> What is asked: Quote the listing below in full and exactly as written, but omit every picture.
— Begin Data provided —
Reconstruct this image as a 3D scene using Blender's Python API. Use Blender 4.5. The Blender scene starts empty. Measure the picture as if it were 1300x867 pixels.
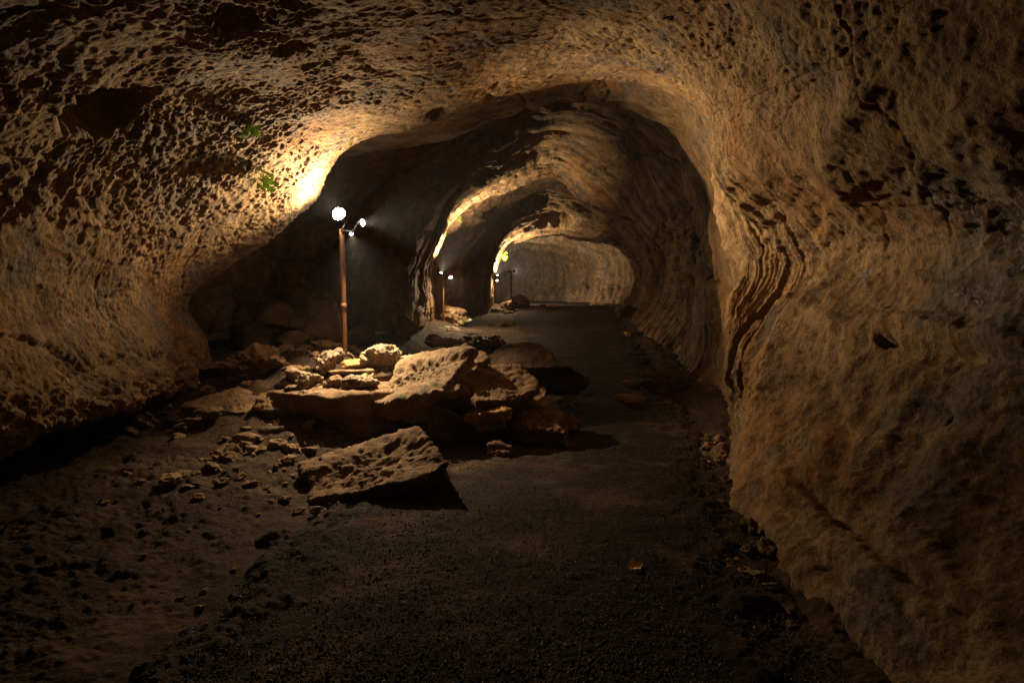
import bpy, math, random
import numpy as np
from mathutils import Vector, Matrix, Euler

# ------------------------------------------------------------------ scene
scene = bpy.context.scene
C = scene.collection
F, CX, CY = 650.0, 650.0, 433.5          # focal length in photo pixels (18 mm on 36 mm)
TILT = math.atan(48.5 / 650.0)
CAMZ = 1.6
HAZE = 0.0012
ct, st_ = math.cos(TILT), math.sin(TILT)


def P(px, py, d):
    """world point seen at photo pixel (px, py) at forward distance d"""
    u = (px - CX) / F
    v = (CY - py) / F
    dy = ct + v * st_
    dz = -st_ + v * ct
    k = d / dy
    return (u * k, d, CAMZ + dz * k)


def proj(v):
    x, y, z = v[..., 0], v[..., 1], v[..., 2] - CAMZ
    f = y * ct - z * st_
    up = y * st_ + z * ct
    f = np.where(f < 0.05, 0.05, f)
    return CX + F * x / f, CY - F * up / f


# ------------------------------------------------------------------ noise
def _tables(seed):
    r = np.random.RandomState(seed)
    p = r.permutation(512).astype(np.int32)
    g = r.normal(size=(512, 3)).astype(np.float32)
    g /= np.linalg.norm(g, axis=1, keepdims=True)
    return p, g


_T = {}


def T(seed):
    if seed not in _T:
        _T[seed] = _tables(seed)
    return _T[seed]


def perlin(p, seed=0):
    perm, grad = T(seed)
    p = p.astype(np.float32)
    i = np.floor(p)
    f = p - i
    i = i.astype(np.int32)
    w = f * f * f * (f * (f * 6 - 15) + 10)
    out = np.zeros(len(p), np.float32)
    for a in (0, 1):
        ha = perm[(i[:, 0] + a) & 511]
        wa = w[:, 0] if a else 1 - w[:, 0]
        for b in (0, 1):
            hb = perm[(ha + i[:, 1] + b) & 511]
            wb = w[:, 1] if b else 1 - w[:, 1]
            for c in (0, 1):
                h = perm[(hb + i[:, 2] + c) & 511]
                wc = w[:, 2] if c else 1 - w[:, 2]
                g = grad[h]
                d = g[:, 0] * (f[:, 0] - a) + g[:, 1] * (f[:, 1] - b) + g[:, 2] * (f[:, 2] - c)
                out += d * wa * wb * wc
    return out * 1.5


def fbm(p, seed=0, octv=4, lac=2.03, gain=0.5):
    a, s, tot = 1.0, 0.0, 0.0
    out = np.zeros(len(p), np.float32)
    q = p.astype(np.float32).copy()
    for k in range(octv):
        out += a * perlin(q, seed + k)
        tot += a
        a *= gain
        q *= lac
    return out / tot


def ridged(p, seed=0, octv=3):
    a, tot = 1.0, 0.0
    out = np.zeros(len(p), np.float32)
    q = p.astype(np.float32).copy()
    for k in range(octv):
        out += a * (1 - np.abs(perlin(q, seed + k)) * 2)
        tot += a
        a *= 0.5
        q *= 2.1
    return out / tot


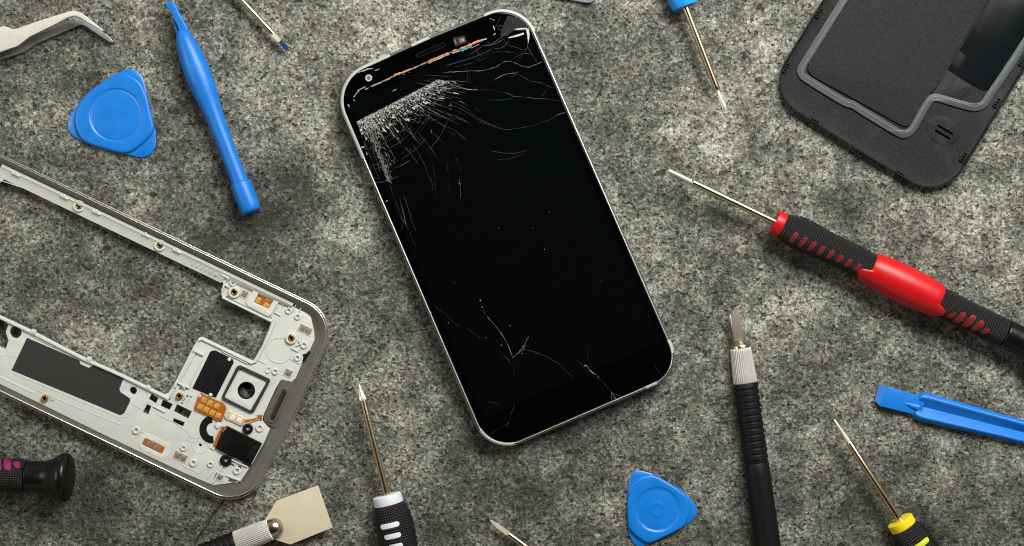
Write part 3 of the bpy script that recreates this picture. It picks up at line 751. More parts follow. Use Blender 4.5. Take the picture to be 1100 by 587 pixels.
— End Data provided —
> Output below:
Reconstruct this image as a 3D scene using Blender's Python API. Use Blender 4.5. The Blender scene starts empty. Measure the picture as if it were 1300x867 pixels.
import bpy, math, random
import numpy as np
from mathutils import Vector, Matrix, Euler

# ------------------------------------------------------------------ scene
scene = bpy.context.scene
C = scene.collection
F, CX, CY = 650.0, 650.0, 433.5          # focal length in photo pixels (18 mm on 36 mm)
TILT = math.atan(48.5 / 650.0)
CAMZ = 1.6
HAZE = 0.0012
ct, st_ = math.cos(TILT), math.sin(TILT)


def P(px, py, d):
    """world point seen at photo pixel (px, py) at forward distance d"""
    u = (px - CX) / F
    v = (CY - py) / F
    dy = ct + v * st_
    dz = -st_ + v * ct
    k = d / dy
    return (u * k, d, CAMZ + dz * k)


def proj(v):
    x, y, z = v[..., 0], v[..., 1], v[..., 2] - CAMZ
    f = y * ct - z * st_
    up = y * st_ + z * ct
    f = np.where(f < 0.05, 0.05, f)
    return CX + F * x / f, CY - F * up / f


# ------------------------------------------------------------------ noise
def _tables(seed):
    r = np.random.RandomState(seed)
    p = r.permutation(512).astype(np.int32)
    g = r.normal(size=(512, 3)).astype(np.float32)
    g /= np.linalg.norm(g, axis=1, keepdims=True)
    return p, g


_T = {}


def T(seed):
    if seed not in _T:
        _T[seed] = _tables(seed)
    return _T[seed]


def perlin(p, seed=0):
    perm, grad = T(seed)
    p = p.astype(np.float32)
    i = np.floor(p)
    f = p - i
    i = i.astype(np.int32)
    w = f * f * f * (f * (f * 6 - 15) + 10)
    out = np.zeros(len(p), np.float32)
    for a in (0, 1):
        ha = perm[(i[:, 0] + a) & 511]
        wa = w[:, 0] if a else 1 - w[:, 0]
        for b in (0, 1):
            hb = perm[(ha + i[:, 1] + b) & 511]
            wb = w[:, 1] if b else 1 - w[:, 1]
            for c in (0, 1):
                h = perm[(hb + i[:, 2] + c) & 511]
                wc = w[:, 2] if c else 1 - w[:, 2]
                g = grad[h]
                d = g[:, 0] * (f[:, 0] - a) + g[:, 1] * (f[:, 1] - b) + g[:, 2] * (f[:, 2] - c)
                out += d * wa * wb * wc
    return out * 1.5


def fbm(p, seed=0, octv=4, lac=2.03, gain=0.5):
    a, s, tot = 1.0, 0.0, 0.0
    out = np.zeros(len(p), np.float32)
    q = p.astype(np.float32).copy()
    for k in range(octv):
        out += a * perlin(q, seed + k)
        tot += a
        a *= gain
        q *= lac
    return out / tot


def ridged(p, seed=0, octv=3):
    a, tot = 1.0, 0.0
    out = np.zeros(len(p), np.float32)
    q = p.astype(np.float32).copy()
    for k in range(octv):
        out += a * (1 - np.abs(perlin(q, seed + k)) * 2)
        tot += a
        a *= 0.5
        q *= 2.1
    return out / tot


Write part 3 of the bpy script that recreates this picture. It picks up at line 751. More parts follow. Use Blender 4.5. Take the picture to be 1100 by 587 pixels.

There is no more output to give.